Andre Moore

Treasury has taken the blame for drafting errors in the Delivering Better Financial Outcomes bill, insisting it had nothing to do with the government’s policy direction.

Speaking at public hearings into the DBFO legislation on Thursday, Treasury assistant secretary for advice and investments Andre Moore said there were two drafting errors, one being a “typographical error” which led to the  accidental killing of general advice commissions.

“That error was introduced into the bill inadvertently as we sought to respond to feedback that we received at the exposure draft stage that indicated that aspects of that exposure draft didn’t fully meet the policy intent,” Moore said.

“We addressed that issue and unfortunately introduced that error. As soon as that was drawn to our intention, we and the government immediately moved to address that issue.”

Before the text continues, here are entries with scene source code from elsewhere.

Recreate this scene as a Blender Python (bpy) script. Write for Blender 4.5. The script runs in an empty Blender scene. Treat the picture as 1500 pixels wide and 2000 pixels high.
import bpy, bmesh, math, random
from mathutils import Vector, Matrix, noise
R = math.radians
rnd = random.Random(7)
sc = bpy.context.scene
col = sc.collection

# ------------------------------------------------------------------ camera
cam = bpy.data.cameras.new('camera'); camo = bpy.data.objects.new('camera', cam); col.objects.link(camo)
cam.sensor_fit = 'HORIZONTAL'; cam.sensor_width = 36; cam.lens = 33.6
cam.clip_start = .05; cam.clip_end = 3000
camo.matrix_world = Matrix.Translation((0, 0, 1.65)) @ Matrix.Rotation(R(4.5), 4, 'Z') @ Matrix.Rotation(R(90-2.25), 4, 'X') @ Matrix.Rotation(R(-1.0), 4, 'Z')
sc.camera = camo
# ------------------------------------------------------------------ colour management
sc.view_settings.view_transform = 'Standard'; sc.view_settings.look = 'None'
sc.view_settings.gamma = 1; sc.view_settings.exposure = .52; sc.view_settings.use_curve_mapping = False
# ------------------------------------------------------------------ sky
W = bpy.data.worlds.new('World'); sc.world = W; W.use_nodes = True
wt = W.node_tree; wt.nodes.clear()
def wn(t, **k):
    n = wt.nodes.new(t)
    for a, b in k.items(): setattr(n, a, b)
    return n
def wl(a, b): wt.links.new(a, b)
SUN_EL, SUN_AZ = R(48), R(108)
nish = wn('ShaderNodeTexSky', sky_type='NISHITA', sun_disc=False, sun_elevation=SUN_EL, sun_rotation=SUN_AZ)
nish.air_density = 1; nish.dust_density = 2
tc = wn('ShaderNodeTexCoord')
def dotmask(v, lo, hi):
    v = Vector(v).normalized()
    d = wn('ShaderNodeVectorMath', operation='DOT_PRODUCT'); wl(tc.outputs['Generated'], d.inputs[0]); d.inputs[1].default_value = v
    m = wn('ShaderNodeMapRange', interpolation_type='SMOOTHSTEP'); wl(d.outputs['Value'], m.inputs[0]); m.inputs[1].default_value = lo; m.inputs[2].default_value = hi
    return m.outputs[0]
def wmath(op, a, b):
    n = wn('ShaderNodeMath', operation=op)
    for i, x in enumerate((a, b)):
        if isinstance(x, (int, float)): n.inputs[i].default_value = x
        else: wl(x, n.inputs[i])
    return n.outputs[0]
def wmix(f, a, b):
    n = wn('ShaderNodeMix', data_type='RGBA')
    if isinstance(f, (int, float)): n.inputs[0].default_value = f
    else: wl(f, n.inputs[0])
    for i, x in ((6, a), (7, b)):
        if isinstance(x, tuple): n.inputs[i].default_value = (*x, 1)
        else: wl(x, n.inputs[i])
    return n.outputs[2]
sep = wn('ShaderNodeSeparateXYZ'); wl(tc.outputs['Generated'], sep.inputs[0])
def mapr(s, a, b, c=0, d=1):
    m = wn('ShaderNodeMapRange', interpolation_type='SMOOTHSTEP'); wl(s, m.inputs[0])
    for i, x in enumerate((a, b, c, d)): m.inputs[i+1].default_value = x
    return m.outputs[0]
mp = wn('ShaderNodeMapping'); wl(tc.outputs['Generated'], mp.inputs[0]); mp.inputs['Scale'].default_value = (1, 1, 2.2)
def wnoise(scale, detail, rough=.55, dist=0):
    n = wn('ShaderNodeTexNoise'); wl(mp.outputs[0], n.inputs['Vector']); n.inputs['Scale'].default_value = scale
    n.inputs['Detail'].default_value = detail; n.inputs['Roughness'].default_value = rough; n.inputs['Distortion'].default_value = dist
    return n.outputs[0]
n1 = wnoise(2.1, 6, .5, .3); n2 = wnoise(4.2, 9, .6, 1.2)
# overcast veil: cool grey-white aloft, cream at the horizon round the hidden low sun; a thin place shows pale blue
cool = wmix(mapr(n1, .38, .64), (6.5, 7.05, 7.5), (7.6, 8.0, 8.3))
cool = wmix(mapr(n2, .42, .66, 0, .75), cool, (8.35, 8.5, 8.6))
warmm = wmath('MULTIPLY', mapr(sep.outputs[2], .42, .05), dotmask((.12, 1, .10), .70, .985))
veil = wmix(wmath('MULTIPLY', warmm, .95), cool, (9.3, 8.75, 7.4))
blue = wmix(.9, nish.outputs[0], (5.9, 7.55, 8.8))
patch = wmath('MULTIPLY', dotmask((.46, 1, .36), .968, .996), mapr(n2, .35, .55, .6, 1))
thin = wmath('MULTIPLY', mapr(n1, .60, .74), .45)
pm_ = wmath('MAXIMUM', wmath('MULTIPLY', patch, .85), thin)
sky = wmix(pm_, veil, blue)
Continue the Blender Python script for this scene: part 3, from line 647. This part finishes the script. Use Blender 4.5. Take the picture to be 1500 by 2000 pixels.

While Treasury took the blame for the error, Moore conceded that the bill was checked by the office of Minister for Financial Services Stephen Jones.

“This is not an error of the government’s making, this is an error of [an] official’s making,” Moore said.

“In our final checks of the bill it was Treasury and ASIC [who] collectively missed that error and it was only when it was drawn to attention by stakeholders did we see it and immediately move to address it.”

Liberal Senator Andrew Bragg questioned ASIC Commission Alan Kirkland on whether the regulator saw the drafting error to which Kirkland responded that ASIC only became aware of it after it was tabled in Parliament and then reported in the media.

“I became aware of the drafting error when I saw media reports of it,” Kirkland said.

Questioned by Bragg on whether it was appropriate for ASIC to review the bill, Treasury’s Moore said it was  standard process.

“One of those clearance process steps is a final quality assurance step with ASIC as well,” Moore said.

“Where there is legislation that has provisions that might be administered by ASIC, ASIC is consulted on the development of those provisions.”

Moore said it was appropriate for ASIC to be part of the review process and to have the ability to provide feedback to make sure the legislation delivers on the policy intent and is also administrable, which shocked Bragg.

“Wowsers, I’d have to say I’m surprised to hear that,” Bragg said.

“I wonder if they’d be better at law enforcement if they weren’t spending time talking about how new laws might be created.”

While issues around having a single prescribed fee consent was picked up in the draft legislation before it was tabled in parliament, the government elected not to enshrine a specific form into law, instead leaving it to ministerial discretion.

“The reason why the form itself is not written into the primary law is to allow for flexibility, both in the design and the evolution of that form over time so it creates that opportunity for it to flex and respond to changing circumstances in the future,” Moore said.